Title: Generalized Natural Language Generation

Date: Monday, February 13th, 2017

Time: 10:30 a.m

Place: EV3.309

ABSTRACT

In popular language generation tasks such as machine translation, automatic systems are typically given pairs of expected input and output (e.g., a sentence in some source language and its translation in the target language). A single task-specific model is then learned from these samples using statistical techniques. However, such training data only exists in sufficient quantity and quality for a small number of high-profile, standardized generation tasks. In this talk, I argue for the need for generic tools in natural language generation, and discuss my lab's work on developing generic generation tasks and methods to solve them. First, I discuss progress on defining a task in sentence aggregation, which involves predicting whether units of semantic content can be meaningfully expressed in the same sentence.

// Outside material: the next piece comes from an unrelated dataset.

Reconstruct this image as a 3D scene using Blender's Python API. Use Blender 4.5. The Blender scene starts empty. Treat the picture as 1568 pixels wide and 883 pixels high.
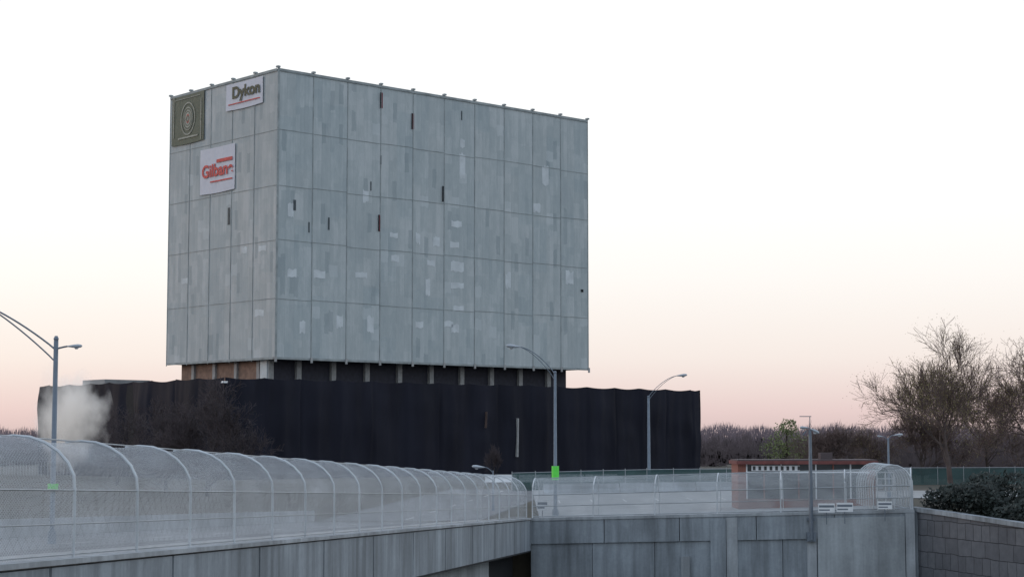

Then, I present a system for predicting noun phrase definiteness, and show that an artificial neural network model achieves state-of-the-art performance on this task, learning relevant syntactic and semantic constraints.

BIO

Jackie CK Cheung is an assistant professor in the School of Computer Science at McGill University. He received his Ph.D. at the University of Toronto, and was awarded a Facebook Fellowship for his doctoral research. He conducts research in computational semantics and natural language generation, with a focus on topics such as inducing event structure from distributional semantics, and automatic summarization. His work is funded by the Natural Sciences and Engineering Research Council of Canada (NSERC), and the Fonds de recherche du Québec - Nature et technologies (FRQNT).